Os centroavantes chamados foram Gabriel Jesus e Richarlyson. Jesus teve duas chances com Tite. Não conseguiu fazer gol em nenhuma ocasião. Richarlyson fez, mas, como Jesus, não convence.

É de espantar que no Brasileiro deste ano dois atacantes demonstrem plenas condições de honrar a camisa 9, tão emblemática e ao mesmo tempo tão pesada. Tiquinho Soares, artilheiro e melhor jogador da competição, marcou 15 gols. Não foi sequer mencionado por Fernando Diniz.

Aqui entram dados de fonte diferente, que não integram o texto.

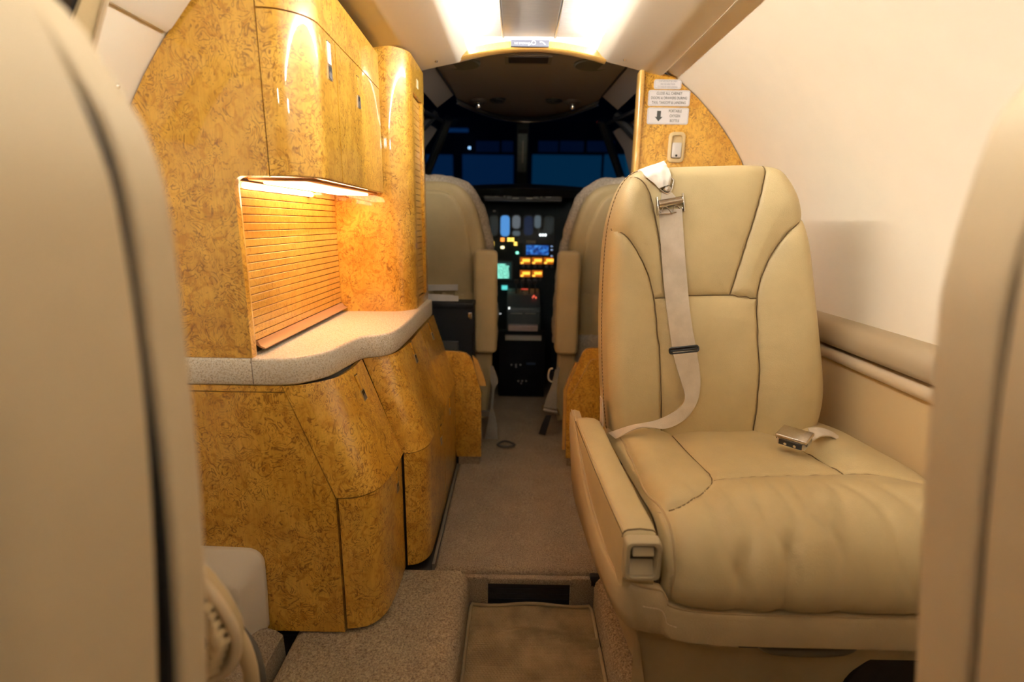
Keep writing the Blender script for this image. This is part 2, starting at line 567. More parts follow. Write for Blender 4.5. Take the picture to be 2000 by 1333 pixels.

Tem 32 anos, é nordestino, nunca havia jogado no Brasil. Foi descoberto no futebol internacional e repatriado pelo Botafogo. Pouco importa. Simples, faz o que dele se espera. Gols, muitos deles. De todo tipo (de cabeça, por cobertura), de todas as distâncias. Dificilmente será lembrado. Sempre irá aparecer alguém com um argumento contrário a vetar o botafoguense.

Bem, se Tiquinho é “velho”, há uma opção mais jovem. Marcos Leonardo, da seleção sub-20, vem se destacando no Brasileiro no comando da dianteira do Santos, um dos piores times do campeonato. Como Tiquinho, faz gols em profusão, chuta e dribla muitíssimo bem.

Além dos citados, Rony continua em grande forma no Palmeiras, Victor Roque é referência no Atlético-PR e John Kennedy brilha no Flu. Basta chamar e dar chance. Caso fracassem, tudo bem, mas experimentar quem se destaca é parte fundamental das atribuições do técnico da Seleção.

Enquanto isso, Diniz imita o renitente Tite na insistência com Gabriel Jesus e Richarlyson. E a mídia preguiçosa seguirá repetindo o mantra da falta de homens com faro de gol. E la nave va.

Bola na Torre

O programa vai ao ar às 22h, na RBATV, com Giuseppe Tommaso na apresentação. Participação de Valmir Rodrigues e deste escriba de Baião. Em debate, os planos da dupla Re-Pa para a próxima temporada. A edição é de Lourdes Cezar.

Sobre pipocas e pipoqueiros mimados

Ao término do jogo entre Brasil e Venezuela, quinta-feira à noite, na Arena Pantanal, um torcedor atirou um saco de pipocas sobre Neymar, quando este caminhava para os vestiários. Como diz o outro, pra quê?! 

O menino mimado se abespinhou, pegou corda, dizendo-se ofendidíssimo com o gesto. Para zero surpresa, parte das focas amestradas deu plena razão a ele.

Não vi injúria ou humilhação na brincadeira do torcedor. Foi mais um ato de escracho e deboche, jamais achincalhe. No fim das contas, retrata bem as últimas performances de Neymar no escrete.

Excesso de firulas, reclamações abundantes sempre por motivos bobos e nada daquele futebol que um dia chegou a encantar a torcida.

Ao mesmo tempo, a reação foi visivelmente exagerada em relação ao episódio. Neymar tratou de aproveitar a situação para desviar o foco da pífia apresentação dele e dos demais jogadores da Seleção contra a esforçada equipe venezuelana.

Quando diz que não está no Brasil em férias revela aquela soberba dos que se acham super importantes, cuja presença na Seleção equivale a um imenso favor ao país. Tipo da bobagem que remete aos tempos tristes da pátria de chuteiras e outras patriotadas cretinas.

Neymar está devendo, muito, como principal jogador brasileiro da atualidade. Conduz sua vida pessoal com o descompromisso dos astros pop, mas sempre que pode exige reconhecimento e reverência.

Precisa voltar o quanto antes a ser o ídolo solícito e simpático que passou por Belém e deixou a impressão de que estava mudando para melhor.